数学科の学生に対して企業が期待していることは,「数学をきちんと勉強し,使えるようになること」です。学生時代に数学をきちんと勉強し,理論的・論理的思考が鍛えられている人は,種々の情報処理技術への理解も速く,広く応用が可能であるため,企業にとっては大変貴重な人材となります。基礎理論をきちんと勉強した学生を企業は求めているということを,しっかり覚えておきましょう。「基礎力こそが真の応用力であり,即戦力となる」のです。勿論,常識を備えている大人であることが要求されることは言うまでもありません。

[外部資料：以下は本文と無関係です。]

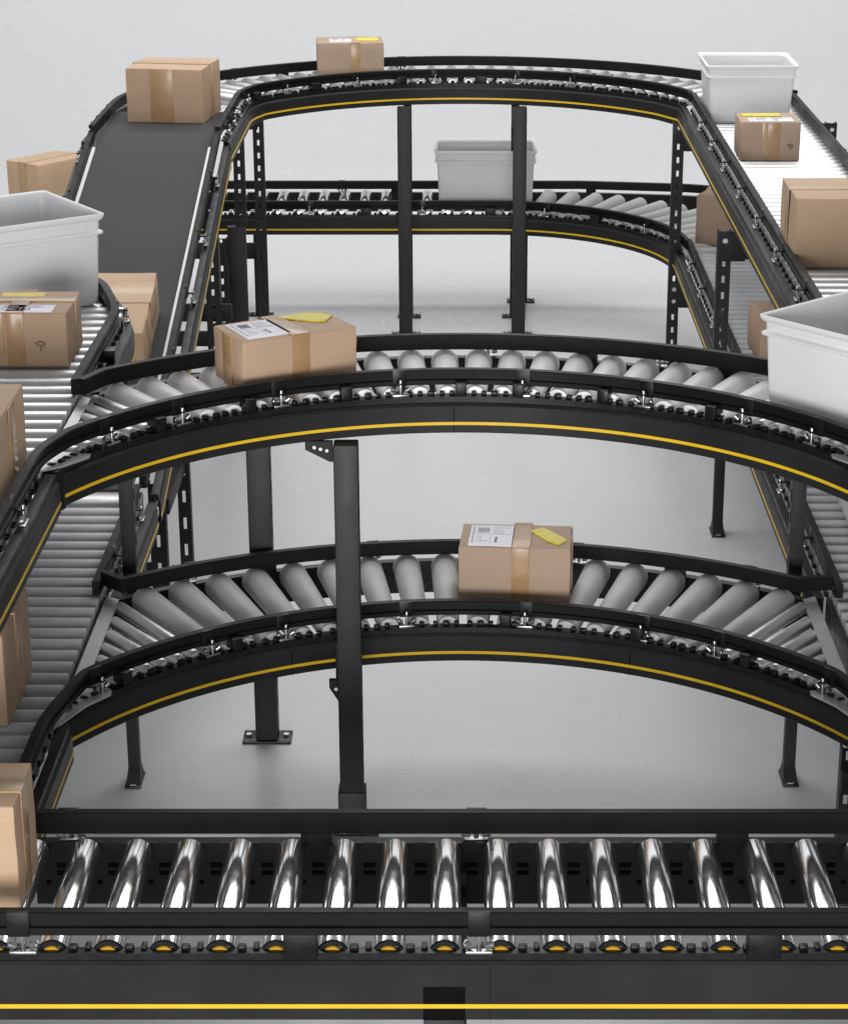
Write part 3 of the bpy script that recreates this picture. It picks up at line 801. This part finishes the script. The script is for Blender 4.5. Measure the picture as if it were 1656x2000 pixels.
carton('carton behind the belt ramp, half hidden by its left rail', -1.85, 9.83, LOW, 52, .30, .21, .20, 'cardboard_light', tapes=[('left', 0, .05), ('along', 0, .05, 'tape_pale')], marks=[])
# carton tilted on the ramp
sl_ang = -math.atan2(UP - LOW - .004, ry1 - ry0)
def ramp_z(y): return LOW + .004 + (y - ry0) * (UP - LOW - .004) / (ry1 - ry0)
yy = 6.71
carton('long carton lying tilted on the lower half of the belt ramp', -1.098, yy, ramp_z(yy) + .002, 0, .26, .385, .14, 'cardboard_light', tilt=-sl_ang, tapes=[('right', -.08, .05, 'tape_pale'), ('along', .06, .13, 'tape_pale')], flap=False)
# right hand cartons
g = from_front(.979, 7.70, 1.186, 7.70, .19)
carton('small carton with yellow tape and white label in front of the far right bin', g[0], g[1], UP, 0, g[3], .19, .135, 'cardboard_dull', tapes=[('front', .008, .05), ('front', -.02, .02, 'tape_pale', .12)], label_at=(-.075, .08, -.09, -.02), sticker=(-.02, .04, .07, .03), marks=[(.07, .05, .010)], flap=False)
carton('big plain carton with light taped top at the right edge', 1.118, 6.255, UP, 0, .355, .30, .198, 'cardboard_light', tapes=[('front', .03, .11, 'tape', .14), ('front', .045, .05, 'tape_pale', .198), ('along', .0, .05, 'tape_pale'), ('left', 0.0, .05)])
carton('carton at the lower back corner behind the right rail and slotted post', 1.155, 9.08, LOW, -26, .26, .30, .205, 'cardboard_dull', tapes=[('left', 0, .05), ('along', 0, .05)])
carton('carton on the lower right rollers, mostly hidden behind the near white bin', 1.125, 7.34, LOW, 4, .24, .22, .155, 'cardboard', tapes=[('front', -.07, .03, 'tape_pale')])

# ================================================================== BINS
def rr_loop(hx, hy, r, z, n=6):
    out = []
    for cx_, cy_, a0 in ((hx - r, hy - r, 0), (-hx + r, hy - r, 90), (-hx + r, -hy + r, 180), (hx - r, -hy + r, 270)):
        for i in range(n + 1):
            a_ = R(a0 + 90 * i / n); out.append((cx_ + r * cos(a_), cy_ + r * sin(a_), z))
    return out
def loft(m, loops, mm, cap0=True, cap1=True):
    n = len(loops[0]); vs = [p for l in loops for p in l]; fs = []
    for i in range(len(loops) - 1):
        for j in range(n): fs.append((i * n + j, i * n + (j + 1) % n, (i + 1) * n + (j + 1) % n, (i + 1) * n + j))
    if cap0: fs.append(tuple(range(n))[::-1])
    if cap1: fs.append(tuple(range((len(loops) - 1) * n, len(loops) * n)))
    m.add(vs, fs, mm)
def bin_(label, x, y, z, rz, w, d, h, flare=.014):
    t = thing('plastic_bin', label, 'bin', (x, y, z), R(rz), 'white plastic bins on the conveyors')
    hx, hy, r = w / 2, d / 2, .012
    m = MB(); s = flare; th = .004
    def L(e, z_, rr=r): return rr_loop(hx + e, hy + e, rr, z_)
    t1 = h * .78
    loops = [L(-.012, 0), L(-.010, .001), L(-.010, .012), L(-.001, .013), L(.0, .015)]
    for k in range(1, 5): loops.append(L(s * .55 * k / 4, .015 + (t1 - .015) * k / 4))
    loops += [L(s * .60, h * .80), L(s * .72, h * .93), L(s * .72 - th, h * .93)]
    for k in range(4, -1, -1): loops.append(L(s * .72 * k / 4 - th, .01 + (h * .93 - .01) * k / 4 * .999))
    loft(m, loops, 'bin_plastic', True, True)
    m.build('body', t, 40)
    q = MB()
    e0 = s * .72
    loft(q, [L(e0 - .003, h * .925), L(e0 + .004, h * .930), L(e0 + .008, h * .955), L(e0 + .011, h * .985), L(e0 + .010, h * 1.0), L(e0 + .007, h * 1.004), L(e0 - .002, h * .985), L(e0 - .005, h * .94), L(e0 - .003, h * .925)], 'bin_plastic', False, False)
    q.build('rim', t, 50)
    q = MB(); e1 = s * .56
    loft(q, [L(e1 - .003, t1 - .001), L(e1 + .006, t1), L(e1 + .009, t1 + .002), L(e1 + .009, t1 + .007), L(e1 + .006, t1 + .009), L(e1 - .001, t1 + .013), L(e1 - .003, t1 - .001)], 'bin_plastic', False, False)
    q.build('ridge', t, 50)
    return t
bin_('white bin at the left edge behind the carton with the umbrella mark', -1.215, 5.71, UP, 35, .40, .33, .247)
bin_('white bin on the far lower conveyor, seen between the two top posts', .110, 9.87, LOW, 0, .415, .27, .25)
bin_('white bin at the far right corner, farthest of the right hand row', 1.105, 8.60, UP, 0, .30, .30, .222, .022)
bin_('large white bin at the right where the upper curve meets the straight', .94, 4.80, UP, -48, .30, .40, .215)
bin_('white bin low at the right edge under the upper curve', 1.195, 5.60, LOW, 0, .30, .40, .20)

# ================================================================== LIGHT, WORLD, CAMERA
def area(name, loc, rot, sx, sy, power, col=(1, 1, 1)):
    l = bpy.data.lights.new(name, 'AREA'); l.shape = 'RECTANGLE'; l.size = sx; l.size_y = sy; l.energy = power; l.color = col
    o = bpy.data.objects.new(name, l); COL.objects.link(o); o.location = loc; o.rotation_euler = rot
    return o
area('softbox_back', (0, 8.4, 5.0), (R(20), 0, 0), 7.5, 3.4, 250)
area('fill_high', (0, 12.2, 5.85), (R(-62), 0, 0), 9.0, 1.3, 190)  # added unseen lamp, gives the chrome rollers their bright core
area('fill_front', (-1.0, -6.0, 1.9), (R(88), 0, R(-5)), 7.0, 2.6, 1050)  # added unseen fill, kept low to lift carton fronts more than floor
area('fill_wall', (0, 12.5, 5.5), (R(72), 0, 0), 12, 2.0, 400)  # added unseen lamp that brightens the backdrop

w = bpy.data.worlds.new('World'); S.world = w; w.use_nodes = True
bg = w.node_tree.nodes['Background']; bg.inputs[0].default_value = (.96, .98, 1, 1); bg.inputs[1].default_value = .20

cam = bpy.data.cameras.new('camera'); co = bpy.data.objects.new('camera', cam); COL.objects.link(co)
cam.sensor_fit = 'VERTICAL'; cam.sensor_height = 24; cam.lens = 24 * 4306 / 2000
cam.shift_x = -72 / 2000; cam.clip_start = .1; cam.clip_end = 100
co.location = (0, 0, CAM_Z); co.rotation_euler = (R(90 - 19.9), 0, 0)
S.camera = co
S.view_settings.view_transform = 'Standard'; S.view_settings.look = 'None'
S.view_settings.exposure = 0; S.view_settings.gamma = 1
S.render.engine = 'CYCLES'
S.cycles.use_denoising = True
S.cycles.max_bounces = 8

一般企業への就職と比べて,教員への道は狭き門ではありますが,強い志を持って弛まぬ努力を続けて夢を叶える人が,特にここ数年は増加しています。しかしながら,現実に大変厳しい道であることには変わりありませんので,教員を目指す人は相当の覚悟を持って,早いうちから情報を集めて,しっかり勉強をして下さい。公立や私立の非常勤講師もしくは公立の臨時任用教員に採用され,数年を経て非常勤講師経験者の中から本採用ということも一般的になりつつあります。

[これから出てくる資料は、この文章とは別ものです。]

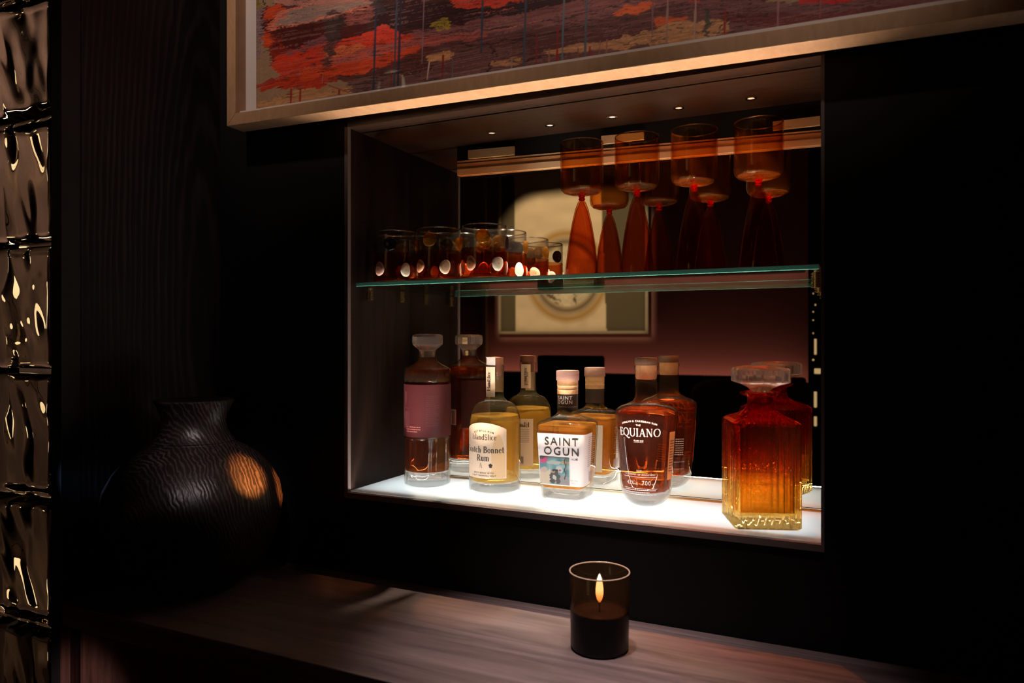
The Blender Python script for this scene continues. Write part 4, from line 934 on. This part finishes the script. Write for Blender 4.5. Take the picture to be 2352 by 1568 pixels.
m=rr_<62; cc=np.array((.56,.46,.30))*(.55+.6*n1+.25*n2)[:,None]; c[m]=cc[m]
m=(rr_<62)&(n1+n2*.5<.55)&(ey>0)&(ex<20); c[m]=(.12,.08,.04)
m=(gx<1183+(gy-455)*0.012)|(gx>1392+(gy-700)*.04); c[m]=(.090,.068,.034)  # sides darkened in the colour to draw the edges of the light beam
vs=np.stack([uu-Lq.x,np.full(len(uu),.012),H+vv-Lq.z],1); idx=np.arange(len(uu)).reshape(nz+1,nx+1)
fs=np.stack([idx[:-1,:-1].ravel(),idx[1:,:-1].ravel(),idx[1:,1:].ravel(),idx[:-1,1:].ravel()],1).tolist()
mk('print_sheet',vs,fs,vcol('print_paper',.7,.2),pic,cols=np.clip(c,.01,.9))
qb('print_backing',xa+.01,xb-.01,zb+.01,zt-.01,-.008,.002,M['black'])
# sofa under the wall
zs=RZ(1600,862,YW-.45); dark=pbr('dark_upholstery',(.018,.014,.012),.85,bump=(120,.4))
so=empty('banquette',P(-1.6,RY(YW-.50),ZB),label='long dark upholstered banquette below the print, seen in the mirror',cat='sofa'); Ls=so.location
def sb(name,x0,x1,Yr0,Yr1,z0,z1,mat,bev=.02,par=so,L=None):
    L=L or Ls; return box(name,x0-L.x,x1-L.x,RY(Yr1)-1-L.y,RY(Yr0)-1-L.y,H+z0-L.z,H+z1-L.z,mat,parent=par,bev=bev,seg=3)
xs0,xs1=R(1110,YW),R(1850,YW-.45)
sb('backrest',xs0,xs1,YW-.50,YW-.36,-.95,zs,dark); sb('seat',xs0,xs1,YW-1.15,YW-.50,-.98,-.82,dark); sb('base',xs0+.05,xs1-.05,YW-1.1,YW-.4,ZB,-.98,M['black'],bev=0)
cushm=pbr('striped_cushion',(.10,.075,.05),.9,bump=(60,.5))
for i,(px,py) in enumerate(((1650,930),(1800,930),(1500,935))):
    Yq=YW-.62; x=R(px,Yq); z=RZ(px,py,Yq); w=.17
    vs=[];fs=[];n=16
    for j in range(n+1):
        f=PI*j/n
        for q in range(24):
            a=2*PI*q/24; k1=sqr(a,4); vs.append((w*math.sin(f)**.5*k1*math.cos(a),.07*math.cos(f),w*math.sin(f)**.5*k1*math.sin(a)))
    for j in range(n):
        for q in range(24): fs.append((j*24+q,j*24+(q+1)%24,(j+1)*24+(q+1)%24,(j+1)*24+q))
    o=mk('cushion',vs,fs,cushm,None,smooth=True,loc=P(x,RY(Yq),z)); o.rotation_euler=(0,.15*(i-1),0)
    tag(o,['olive striped cushion in the middle of the banquette, seen in the mirror','olive striped cushion nearest the decanter in the mirror','olive striped cushion left of the others on the banquette in the mirror'][i],'cushion','cushions on the banquette')
# chair in front
Yc=YW-1.7; ch=empty('lounge_chair',P(R(1310,Yc),RY(Yc),ZB),label='dark square-backed lounge chair in front of the banquette, seen in the mirror',cat='chair'); Lh=ch.location
def hb(name,x0,x1,Yr0,Yr1,z0,z1,mat=dark,bev=.015): return sb(name,x0,x1,Yr0,Yr1,z0,z1,mat,bev,ch,Lh)
a,b=R(1237,Yc),R(1384,Yc); zt2=RZ(1310,816,Yc)
hb('backrest',a,b,Yc-.03,Yc+.05,-.85,zt2); hb('seat',a,b,Yc-.5,Yc-.03,-.88,-.76)
for x in(a+.02,b-.04):
    for y in(Yc-.47,Yc-.0): hb('leg',x,x+.025,y,y+.025,ZB,-.88,M['black'],0)
# brass upright and slim screen, its gold glints put in as self-glowing bars
x=R(1111,YW-.06); o=wallbox('brass_upright',x-.02,x+.02,BACK+.001,BACK+.06,ZB,ZT,pbr('aged_brass',(.35,.26,.14),.4,metal=.6),bev=.003,label='tall aged brass wall upright left of the framed print in the mirror',cat='trim post')
Yk=YW-1.2; x=R(1861,Yk); cb=empty('drinks_cabinet',P(x+.35,RY(Yk),ZB),label='tall black cabinet with glowing gold bars at the mirror right edge',cat='cabinet'); Lk=cb.location
box('carcass',-.35,.35,-.2,.2,0,2.5,M['black'],cb)
gold=pbr('gold_glow',(.9,.6,.25),.3,emit=(1,.68,.32),es=.55)
for (px,py,w,h) in ((1873,796,5,36),(1878,852,14,12),(1873,917,6,36),(1873,967,6,22),(1873,700,3,4),(1868,716,3,3),(1868,735,3,3),(1868,765,3,3),(1868,826,4,4),(1868,674,3,3)):
    X=R(px,Yk-.2); Zq=RZ(px,py,Yk-.2); s=(Yk-.2)/F/1.08
    box('glow_bar',X-w*s/2-Lk.x,X+w*s/2-Lk.x,.2,.212,H+Zq-h*s/2-Lk.z,H+Zq+h*s/2-Lk.z,gold,cb,bev=.003)

# ---------------------------------------------------------------- light
def light(kind,name,loc,energy,col,size=.05,target=None,spot=60,blend=.5,sx=None,sy=None,spread=180):
    d=bpy.data.lights.new(name,kind); d.energy=energy; d.color=col
    if kind=='SPOT': d.spot_size=D(spot); d.spot_blend=blend; d.shadow_soft_size=size
    elif kind=='POINT': d.shadow_soft_size=size
    elif kind=='AREA': d.shape='RECTANGLE'; d.size=sx or size; d.size_y=sy or size; d.spread=D(spread)
    o=bpy.data.objects.new(name,d); COL.objects.link(o); o.location=loc
    if target is not None: o.rotation_euler=(Vector(target)-Vector(loc)).to_track_quat('-Z','Y').to_euler()
    return o
warm=(1,.80,.60)
for px in (1130,1263,1406,1559,1725):
    x=at(px,1.13); light('SPOT','niche_downlight',P(x,1.13,ZC-.004),19,warm,.004,P(x,1.150,ZF),50,.6)
light('AREA','floor_led_front',P((LX+RX)/2,1.020,ZF-.024),1.3,(.93,.97,1),target=P((LX+RX)/2,1.021,ZF),sx=.735,sy=.008)
light('AREA','floor_led_fill',P((LX+RX)/2,1.09,ZF-.035),1.1,(.93,.98,1),target=P((LX+RX)/2,1.091,ZF),sx=.73,sy=.16)
light('AREA','niche_front_uplight',P((LX+RX)/2,1.0085,ZF+.0015),0.75,(1,.80,.64),target=P((LX+RX)/2,.963,.37),sx=.735,sy=.0025,spread=26)
light('AREA','label_fill',P((LX+RX)/2,1.0115,ZF+.0015),0.55,(1,.90,.84),target=P((LX+RX)/2,1.06,.0),sx=.735,sy=.0025)  # unseen fill added to light the bottle labels from the front
light('AREA','niche_back_fill',P((LX+RX)/2,1.0145,ZF+.0015),1.0,(1,.80,.62),target=P((LX+RX)/2,1.19,.31),sx=.735,sy=.0025,spread=44)  # added fill that brightens the strips across the mirror top
# room spots
light('SPOT','counter_spot',P(-.34,.70,1.30),105,(1,.84,.80),.03,P(-.34,.85,ZCo),19,.95)
light('SPOT','counter_spot_rear',P(-.05,.60,1.30),42,(1,.84,.80),.03,P(-.20,.86,ZCo),20,.9)
for _x in (-.85,-.45,-.05): light('SPOT','painting_light',P(_x,.10,1.30),25,(1,.76,.62),.03,P(_x-.03,.95,.72),36,.7)
light('SPOT','side_panel_light',P(-.30,-.2,.9),9.5,(1,.8,.78),.04,P(-1.07,.86,.24),20,1.)
light('SPOT','vase_orange',P(-.20,.80,-.10),300,(1,.34,.08),.004,P(-.833,.834,-.208),6.8,.8)
light('SPOT','vase_rim_orange',P(-.3,.965,-.2),130,(1,.30,.07),.004,P(-.845,.912,-.24),7,.7)
light('SPOT','vase_top',P(-.35,.20,.42),24,(1,.82,.78),.02,P(-.868,.79,-.155),14,.95)
light('SPOT','vase_blue',P(-1.06,.40,-.12),14.0,(.35,.55,1),.01,P(-1.038,.76,-.225),13,.9)
light('SPOT','cabinet_edge_light',P(-.98,.15,-.42),6.0,(1,.72,.66),.02,P(-1.03,.70,-.56),24,.8)
light('POINT','candle_flame_light',P(cx,cy,ZCo+.080),.30,(1,.55,.22),.004)
# room seen in the mirror
light('AREA','cove_light',P((xs0+xs1)/2,RY(YW-.11),zs-.10),2.3,(1,.50,.40),target=P((xs0+xs1)/2,RY(YW+.05),zs+.3),sx=xs1-xs0,sy=.04)
_l=P((xa+xb)/2+.02,RY(YW-2.3),1.30); _t=.10
light('SPOT','print_spot',_l,220,(1,.80,.55),.006,P((xa+xb)/2+.02,RY(YW),.50),40,.3)
def _ap(x,z):
    c=P(x,RY(Yp),z); return _l+(c-_l)*_t
fp=empty('framing_projector',_l,label='small black ceiling projector with shutters aimed at the framed print',cat='lamp')
_a=_ap(xa-.005,zb-.01)-_l; _b=_ap(xb+.005,zb+1.12)-_l
for nm,(u0,u1,w0,w1) in {'a':(_a.x-.25,_a.x,_a.z-.25,_b.z+.25),'b':(_b.x,_b.x+.25,_a.z-.25,_b.z+.25),'c':(_a.x,_b.x,_b.z,_b.z+.25),'d':(_a.x,_b.x,_a.z-.25,_a.z)}.items():
    box('shutter',u0,u1,_a.y-.001,_a.y+.001,w0,min(w1,.045),M['black'],fp)

light('AREA','beyond_blocks',P(-2.0,1.25,1.2),4.8,(1,.82,.68),target=P(-2.0,1.75,0),sx=1.4,sy=.1)
w=bpy.data.worlds.new('w'); bpy.context.scene.world=w; w.use_nodes=True; w.node_tree.nodes['Background'].inputs[0].default_value=(.5,.55,.7,1); w.node_tree.nodes['Background'].inputs[1].default_value=.0

# ---------------------------------------------------------------- camera
cam=bpy.data.cameras.new('cam'); co=bpy.data.objects.new('camera',cam); COL.objects.link(co); co.location=P(0,0,0); co.rotation_euler=(PI/2,0,TH)
cam.sensor_width=36; cam.lens=F/2352*36; cam.shift_y=-6/2352; cam.clip_start=.02
cam.dof.use_dof=True; cam.dof.focus_distance=1.25; cam.dof.aperture_fstop=5.6
sc=bpy.context.scene; sc.camera=co
sc.view_settings.view_transform='Standard'; sc.view_settings.look='None'; sc.view_settings.gamma=1; sc.view_settings.use_curve_mapping=False; sc.view_settings.exposure=0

さらに深く専門的な勉強をするために,大学院への進学という選択肢があります。特に理工系や教員志望者では大学院進学が増えています。皆さんは,貴重な数理科学の専門家の卵ですから,是非大学院への進学も考えてみて欲しいと思います。教員志望の場合,専修免許を取って,より良い学校の教員を目指す場合が増えています。[4](K)の将来の進路,大学院,その他 の項目をもう一度読んでみて下さい。
(B) NU就職ナビへの登録
企業情報やその他就職に関する様々な情報が提供されており,真面目に情報を集めるためには不可欠なシステムです。日本大学の総合力を就職に生かさない手はありませんから,皆さんはまずはNU就職ナビに登録を行なって下さい。そして,早いうちから将来を見据えて,このナビを活用して対策を立てて下さい。
(C) 就職活動支援
理工学部でも,就職指導課が中心となって種々の就職対策プログラムを用意しており,面接対策セミナーや各種対策テスト,学内での企業合同セミナーも開催しています。また,公務員,特に国家公務員を目指す人には,公務員試験対策講座が開講されています。
(D) 数学科の就職状況
企業および教員採用に関する最新情報,過去の就職状況や適性試験・教員採用試験の対策,就職ガイダンス,TOEIC L&R IP テスト関連等の就職に関する様々な情報が数学科就職事務室にあります。就職活動で困ったときなど,大変頼りになりますので,ここへおいで下さい。